TO BE DONE ::
The listing below should be printed exactly, every line of it. Skip the pictures.

▶

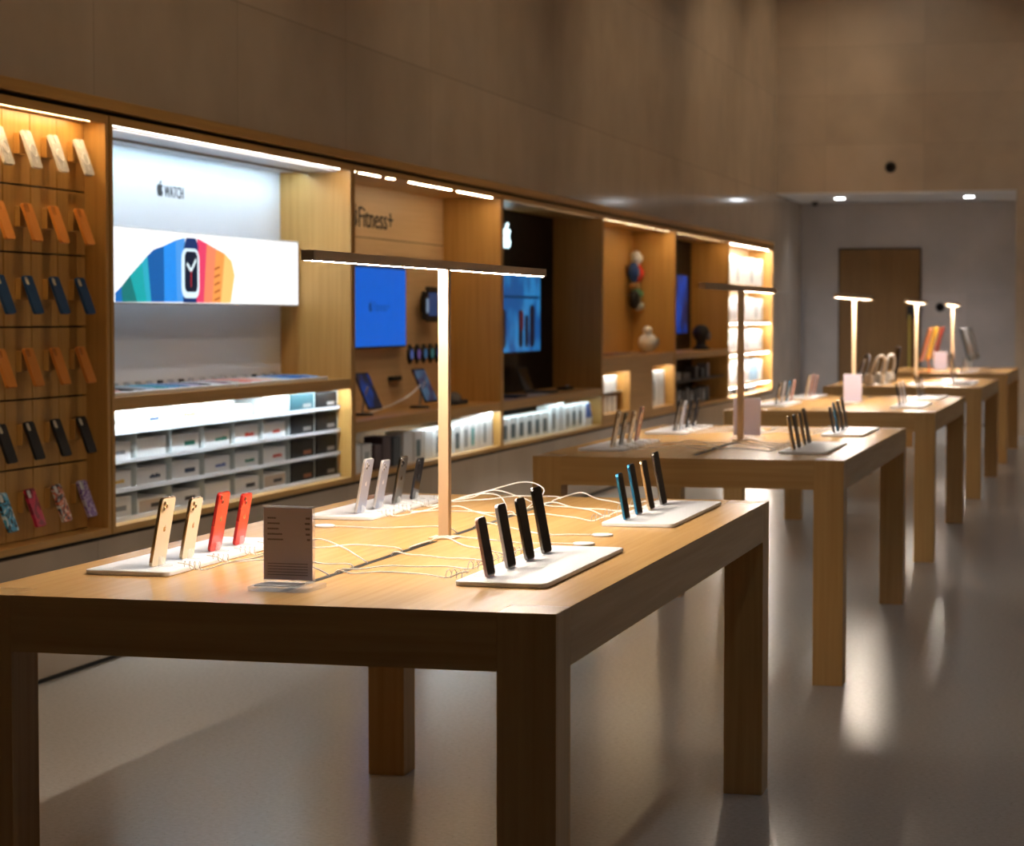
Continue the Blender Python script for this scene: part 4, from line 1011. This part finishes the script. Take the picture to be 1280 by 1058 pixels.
# ------------------------------------------------------------------ lights of the hall
WARM = (1., .72, .46)
HLED = emit('hall_lamp', (1., .85, .66), 8)
for i, (x, y) in enumerate(((.6, 4.), (.6, 9.), (.6, 14.), (.6, 19.), (.6, 24.), (3.4, 6.5), (3.4, 14.), (3.4, 21.5))):
    downlight('hall_downlight', 'round recessed downlight in the high hall ceiling above the aisle', (x, y, ZC), .10, HLED, 'hall downlights')
    spot((x, y, ZC-.03), 88, (.78, .88, 1.), 110, .8, .10)
for y in (4., 9., 14., 19., 24., 27.5):  # unseen ceiling lamps and spots, added to brighten the left stone wall
    spot((-1.6, y, ZC-.03), (250 if y < 12 else 190), (1., .77, .52), 80, .9, .08, (-4.22, y+.6, 3.9))
    downlight('added_wall_lamp', 'added unseen ceiling lamp that brightens the stone wall above the units', (-1.6, y, ZC), .08, HLED, 'added wall lamps')

for x in (-2.6, .4, 3.2):  # more added lamps out of view, put in to lift the end wall
    spot((x, 26.2, ZC-.03), 80, (1., .86, .68), 80, .9, .08, (x, 29.1, 3.6))
    downlight('added_wall_lamp', 'added unseen ceiling lamp that brightens the stone end wall', (x, 26.2, ZC), .08, HLED, 'added end wall lamps')

wd = bpy.data.worlds.new('World'); SC.world = wd; wd.use_nodes = True
wd.node_tree.nodes['Background'].inputs['Color'].default_value = (.5, .6, .8, 1)
wd.node_tree.nodes['Background'].inputs['Strength'].default_value = .01

# ------------------------------------------------------------------ camera
cam = bpy.data.cameras.new('camera'); co = bpy.data.objects.new('camera', cam); C.objects.link(co)
cam.sensor_fit = 'HORIZONTAL'; cam.sensor_width = 36; cam.lens = 2832.1/1280*36
yaw, pitch = .2599, .0470
fw = Vector((-math.sin(yaw)*math.cos(pitch), math.cos(yaw)*math.cos(pitch), -math.sin(pitch)))
co.location = (0, 0, 1.4958); co.rotation_euler = fw.to_track_quat('-Z', 'Y').to_euler()
cam.clip_start = .1; cam.clip_end = 100
cam.dof.use_dof = True; cam.dof.focus_distance = 5.4; cam.dof.aperture_fstop = 6.3
SC.camera = co
SC.view_settings.view_transform = 'Standard'; SC.view_settings.look = 'None'; SC.view_settings.gamma = 1
SC.view_settings.exposure = 0
SC.view_settings.use_curve_mapping = False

◀

FULL ANSWER ::
Continue the Blender Python script for this scene: part 4, from line 1011. This part finishes the script. Take the picture to be 1280 by 1058 pixels.
# ------------------------------------------------------------------ lights of the hall
WARM = (1., .72, .46)
HLED = emit('hall_lamp', (1., .85, .66), 8)
for i, (x, y) in enumerate(((.6, 4.), (.6, 9.), (.6, 14.), (.6, 19.), (.6, 24.), (3.4, 6.5), (3.4, 14.), (3.4, 21.5))):
    downlight('hall_downlight', 'round recessed downlight in the high hall ceiling above the aisle', (x, y, ZC), .10, HLED, 'hall downlights')
    spot((x, y, ZC-.03), 88, (.78, .88, 1.), 110, .8, .10)
for y in (4., 9., 14., 19., 24., 27.5):  # unseen ceiling lamps and spots, added to brighten the left stone wall
    spot((-1.6, y, ZC-.03), (250 if y < 12 else 190), (1., .77, .52), 80, .9, .08, (-4.22, y+.6, 3.9))
    downlight('added_wall_lamp', 'added unseen ceiling lamp that brightens the stone wall above the units', (-1.6, y, ZC), .08, HLED, 'added wall lamps')

for x in (-2.6, .4, 3.2):  # more added lamps out of view, put in to lift the end wall
    spot((x, 26.2, ZC-.03), 80, (1., .86, .68), 80, .9, .08, (x, 29.1, 3.6))
    downlight('added_wall_lamp', 'added unseen ceiling lamp that brightens the stone end wall', (x, 26.2, ZC), .08, HLED, 'added end wall lamps')

wd = bpy.data.worlds.new('World'); SC.world = wd; wd.use_nodes = True
wd.node_tree.nodes['Background'].inputs['Color'].default_value = (.5, .6, .8, 1)
wd.node_tree.nodes['Background'].inputs['Strength'].default_value = .01

# ------------------------------------------------------------------ camera
cam = bpy.data.cameras.new('camera'); co = bpy.data.objects.new('camera', cam); C.objects.link(co)
cam.sensor_fit = 'HORIZONTAL'; cam.sensor_width = 36; cam.lens = 2832.1/1280*36
yaw, pitch = .2599, .0470
fw = Vector((-math.sin(yaw)*math.cos(pitch), math.cos(yaw)*math.cos(pitch), -math.sin(pitch)))
co.location = (0, 0, 1.4958); co.rotation_euler = fw.to_track_quat('-Z', 'Y').to_euler()
cam.clip_start = .1; cam.clip_end = 100
cam.dof.use_dof = True; cam.dof.focus_distance = 5.4; cam.dof.aperture_fstop = 6.3
SC.camera = co
SC.view_settings.view_transform = 'Standard'; SC.view_settings.look = 'None'; SC.view_settings.gamma = 1
SC.view_settings.exposure = 0
SC.view_settings.use_curve_mapping = False